By the time of its inauguration in 1983, the Alpinabahn was not only a very fun roller-coaster, but also the first one in the world to feature an airtime hill.

The Alpinabahn had its world and Oktoberfest premiere in 1983 under the name Achterbahn, which means figure-eight-roller-coaster, but is used for all types of roller-coasters in German. Replaced by the Euro-Star in 1995, it had its Oktoberfest comeback in 2008. Despite its original name, it was of some centuries late to be the first “Achterbahn”, but still, its designer, the legendary Dr. Werner Stengel, used it to introduce a completely new roller-coaster element: The Munich-based engineer realized the first flight parabola in a roller-coaster.

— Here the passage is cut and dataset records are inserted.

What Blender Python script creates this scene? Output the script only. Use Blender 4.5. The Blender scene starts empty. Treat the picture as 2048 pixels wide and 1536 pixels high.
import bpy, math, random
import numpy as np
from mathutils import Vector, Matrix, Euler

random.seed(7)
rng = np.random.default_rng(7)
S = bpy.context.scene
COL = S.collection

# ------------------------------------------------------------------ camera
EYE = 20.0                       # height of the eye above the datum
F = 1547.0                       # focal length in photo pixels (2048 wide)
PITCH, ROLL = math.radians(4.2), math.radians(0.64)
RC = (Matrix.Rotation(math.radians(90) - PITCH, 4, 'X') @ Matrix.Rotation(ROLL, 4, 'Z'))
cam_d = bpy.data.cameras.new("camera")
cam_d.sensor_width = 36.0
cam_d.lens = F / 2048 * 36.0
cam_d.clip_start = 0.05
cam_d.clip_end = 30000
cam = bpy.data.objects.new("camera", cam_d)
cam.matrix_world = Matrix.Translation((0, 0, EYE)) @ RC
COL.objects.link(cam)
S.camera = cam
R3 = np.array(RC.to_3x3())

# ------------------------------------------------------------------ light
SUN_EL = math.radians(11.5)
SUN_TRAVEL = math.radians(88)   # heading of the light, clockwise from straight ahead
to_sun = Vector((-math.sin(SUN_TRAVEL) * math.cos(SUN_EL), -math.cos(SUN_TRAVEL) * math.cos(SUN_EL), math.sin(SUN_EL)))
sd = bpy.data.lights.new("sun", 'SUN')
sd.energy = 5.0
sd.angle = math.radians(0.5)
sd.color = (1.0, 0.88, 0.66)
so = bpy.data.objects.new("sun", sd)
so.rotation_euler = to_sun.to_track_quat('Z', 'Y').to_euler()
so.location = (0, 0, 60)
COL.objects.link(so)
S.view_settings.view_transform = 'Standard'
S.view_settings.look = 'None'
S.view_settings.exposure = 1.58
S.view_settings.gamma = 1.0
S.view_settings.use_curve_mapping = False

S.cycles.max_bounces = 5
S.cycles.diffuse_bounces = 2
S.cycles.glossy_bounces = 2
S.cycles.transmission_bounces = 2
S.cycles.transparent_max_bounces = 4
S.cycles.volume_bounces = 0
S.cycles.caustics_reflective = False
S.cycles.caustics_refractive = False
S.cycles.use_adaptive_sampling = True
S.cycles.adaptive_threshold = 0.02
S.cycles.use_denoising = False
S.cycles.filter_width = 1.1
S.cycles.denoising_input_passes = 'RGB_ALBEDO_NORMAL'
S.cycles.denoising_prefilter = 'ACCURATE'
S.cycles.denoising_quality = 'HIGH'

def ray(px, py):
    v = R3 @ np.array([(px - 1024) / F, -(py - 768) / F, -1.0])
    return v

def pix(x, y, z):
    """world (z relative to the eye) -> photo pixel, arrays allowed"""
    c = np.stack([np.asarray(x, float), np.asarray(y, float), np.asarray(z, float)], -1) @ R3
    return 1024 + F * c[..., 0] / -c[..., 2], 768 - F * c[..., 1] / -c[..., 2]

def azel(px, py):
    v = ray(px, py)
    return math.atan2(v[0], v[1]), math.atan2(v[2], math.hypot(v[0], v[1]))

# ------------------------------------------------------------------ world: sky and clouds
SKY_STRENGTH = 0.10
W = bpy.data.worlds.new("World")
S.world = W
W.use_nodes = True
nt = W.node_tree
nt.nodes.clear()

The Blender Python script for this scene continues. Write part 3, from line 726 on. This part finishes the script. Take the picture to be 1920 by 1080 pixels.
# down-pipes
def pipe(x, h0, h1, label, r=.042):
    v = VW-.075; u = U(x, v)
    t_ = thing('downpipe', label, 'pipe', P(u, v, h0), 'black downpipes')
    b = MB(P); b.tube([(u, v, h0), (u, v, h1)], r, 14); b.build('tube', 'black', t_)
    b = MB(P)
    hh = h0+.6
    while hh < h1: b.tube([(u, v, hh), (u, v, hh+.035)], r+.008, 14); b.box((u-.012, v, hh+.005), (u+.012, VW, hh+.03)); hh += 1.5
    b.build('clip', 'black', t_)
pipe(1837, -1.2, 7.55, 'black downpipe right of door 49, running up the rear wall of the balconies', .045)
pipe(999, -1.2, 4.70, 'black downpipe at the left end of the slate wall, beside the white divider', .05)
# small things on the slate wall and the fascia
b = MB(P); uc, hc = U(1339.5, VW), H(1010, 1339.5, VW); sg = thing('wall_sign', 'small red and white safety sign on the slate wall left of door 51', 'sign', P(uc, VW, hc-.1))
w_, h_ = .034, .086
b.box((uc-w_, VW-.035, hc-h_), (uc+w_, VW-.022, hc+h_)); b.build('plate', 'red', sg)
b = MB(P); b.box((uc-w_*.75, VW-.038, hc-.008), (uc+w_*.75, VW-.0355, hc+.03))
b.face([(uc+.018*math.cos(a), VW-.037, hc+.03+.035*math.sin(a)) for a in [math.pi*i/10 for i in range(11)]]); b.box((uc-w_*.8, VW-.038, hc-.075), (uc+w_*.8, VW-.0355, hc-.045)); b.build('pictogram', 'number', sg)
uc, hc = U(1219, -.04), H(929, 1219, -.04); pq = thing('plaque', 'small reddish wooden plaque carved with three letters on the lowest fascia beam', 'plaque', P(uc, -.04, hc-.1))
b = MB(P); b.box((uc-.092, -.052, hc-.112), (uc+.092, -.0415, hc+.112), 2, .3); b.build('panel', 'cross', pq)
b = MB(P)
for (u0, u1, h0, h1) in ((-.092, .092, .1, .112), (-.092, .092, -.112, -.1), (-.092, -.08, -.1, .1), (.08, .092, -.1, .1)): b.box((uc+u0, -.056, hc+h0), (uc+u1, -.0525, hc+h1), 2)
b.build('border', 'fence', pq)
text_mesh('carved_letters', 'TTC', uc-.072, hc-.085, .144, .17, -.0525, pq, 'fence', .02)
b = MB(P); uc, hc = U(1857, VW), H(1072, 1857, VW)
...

Following the pre- and the actual first drop with a maximum tilt of 49,3 degrees, the train accelerates to 80 km/h and crests a hill on top of the station imitating the trajectory of a stone. Subsequently, riders experience a vertical acceleration below the earth’s gravitational force over a span of two seconds, the so-called air-time. During the ride’s duration of 58 seconds, it exposes its riders to vertical accelerations between 4.2 and 0g (zero gravity).

At 27 meters high, 910 meters long and a base area of 84.5x32 meters, Alpinabahn still is the second largest transportable roller-coaster in the world. Despite its age and the constant construction and deconstruction the ride still feels harmonic and offers a great experience even for younger kids.